PROBLEM DESCRIPTION = Give the material once more, word for word, without any images.

MATERIAL PROVIDED =
· · ·
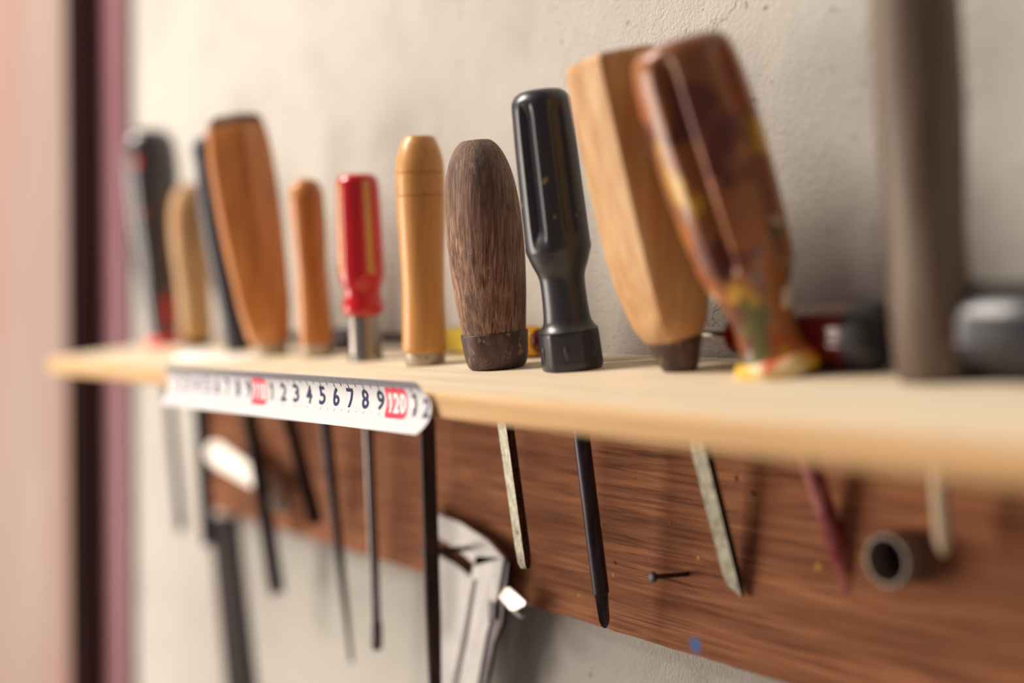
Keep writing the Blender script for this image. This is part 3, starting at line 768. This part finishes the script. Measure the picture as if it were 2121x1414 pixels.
plate('slot', [(1012, 1242), (1026, 1250), (1024, 1284), (1010, 1286)], MAT['dark_steel'], -.0004, .0008)
bm = bmesh.new()
for i in range(26):
    f = i/25; x, y = 1016-62*f, 1190+240*f
    d = 10 if i % 5 == 0 else 6
    V = [bm.verts.new(on_y(a, b, YCAL-.0001)) for a, b in ((x, y), (x+d, y+1.5), (x+d, y+2.7), (x, y+1.2))]; bm.faces.new(V)
o = link_mesh('scale_marks', bm, MAT['dark_steel'], root, 0, O_C); o['kind'] = 'stuff'
bm = bmesh.new(); kc = on_y(1060, 1241, YCAL-.003)
kn = ((CAM-kc).normalized()+(LOW-kc).normalized()).normalized()   # polished face turned to mirror the added low lamp into the camera
pk = [(1031, 1236), (1046, 1216), (1056, 1217), (1089, 1246), (1087, 1253), (1066, 1264), (1056, 1263)]
prism(bm, [on_plane(x, y, kc, kn) for x, y in pk], kn*-.0030); bmesh.ops.bevel(bm, geom=[e for e in bm.edges], offset=.0003, segments=2, affect='EDGES')
link_mesh('thumb_rest', bm, MAT['chrome'], root, 40, O_C)['label'] = 'bright polished thumb rest'
p_ = on_y(1058, 1255, YCAL); r_ = on_y(1084, 1277, YCAL)
bm = bmesh.new(); loft(bm, p_, r_, [(0, .0016), (.8, .0016), (1, .001)], 14); link_mesh('lock_screw', bm, MAT['satin_steel'], root, 40, O_C)
h0 = on_y(996, 1134, YB); h1 = on_plane(876, 1142, h0, Vector((1, 0, 0)))
bm = bmesh.new(); h1 = h0+(h1-h0).normalized()*min((h1-h0).length, .032)
loft(bm, h0+Vector((0, .004, 0)), h1, [(0, .0010), (.94, .0010), (.945, .0021), (.99, .0021), (1, .0015)], 14)
tag(link_mesh('nail', bm, MAT['dark_steel'], smooth=40, origin=h0), 'dark nail in the plywood board holding up the vernier caliper', 'nail')
import os
if os.environ.get('DBG'):
    for T in TOOLS: print('TOOL', T.root.name, [round(c, 3) for c in T.B], 'z', round(depth(T.B), 3), 'L', round((T.T-T.B).length, 3))
    print(pa, pb, ztop, XL)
· · ·
CORRECT RESULT =
Keep writing the Blender script for this image. This is part 3, starting at line 768. This part finishes the script. Measure the picture as if it were 2121x1414 pixels.
plate('slot', [(1012, 1242), (1026, 1250), (1024, 1284), (1010, 1286)], MAT['dark_steel'], -.0004, .0008)
bm = bmesh.new()
for i in range(26):
    f = i/25; x, y = 1016-62*f, 1190+240*f
    d = 10 if i % 5 == 0 else 6
    V = [bm.verts.new(on_y(a, b, YCAL-.0001)) for a, b in ((x, y), (x+d, y+1.5), (x+d, y+2.7), (x, y+1.2))]; bm.faces.new(V)
o = link_mesh('scale_marks', bm, MAT['dark_steel'], root, 0, O_C); o['kind'] = 'stuff'
bm = bmesh.new(); kc = on_y(1060, 1241, YCAL-.003)
kn = ((CAM-kc).normalized()+(LOW-kc).normalized()).normalized()   # polished face turned to mirror the added low lamp into the camera
pk = [(1031, 1236), (1046, 1216), (1056, 1217), (1089, 1246), (1087, 1253), (1066, 1264), (1056, 1263)]
prism(bm, [on_plane(x, y, kc, kn) for x, y in pk], kn*-.0030); bmesh.ops.bevel(bm, geom=[e for e in bm.edges], offset=.0003, segments=2, affect='EDGES')
link_mesh('thumb_rest', bm, MAT['chrome'], root, 40, O_C)['label'] = 'bright polished thumb rest'
p_ = on_y(1058, 1255, YCAL); r_ = on_y(1084, 1277, YCAL)
bm = bmesh.new(); loft(bm, p_, r_, [(0, .0016), (.8, .0016), (1, .001)], 14); link_mesh('lock_screw', bm, MAT['satin_steel'], root, 40, O_C)
h0 = on_y(996, 1134, YB); h1 = on_plane(876, 1142, h0, Vector((1, 0, 0)))
bm = bmesh.new(); h1 = h0+(h1-h0).normalized()*min((h1-h0).length, .032)
loft(bm, h0+Vector((0, .004, 0)), h1, [(0, .0010), (.94, .0010), (.945, .0021), (.99, .0021), (1, .0015)], 14)
tag(link_mesh('nail', bm, MAT['dark_steel'], smooth=40, origin=h0), 'dark nail in the plywood board holding up the vernier caliper', 'nail')
import os
if os.environ.get('DBG'):
    for T in TOOLS: print('TOOL', T.root.name, [round(c, 3) for c in T.B], 'z', round(depth(T.B), 3), 'L', round((T.T-T.B).length, 3))
    print(pa, pb, ztop, XL)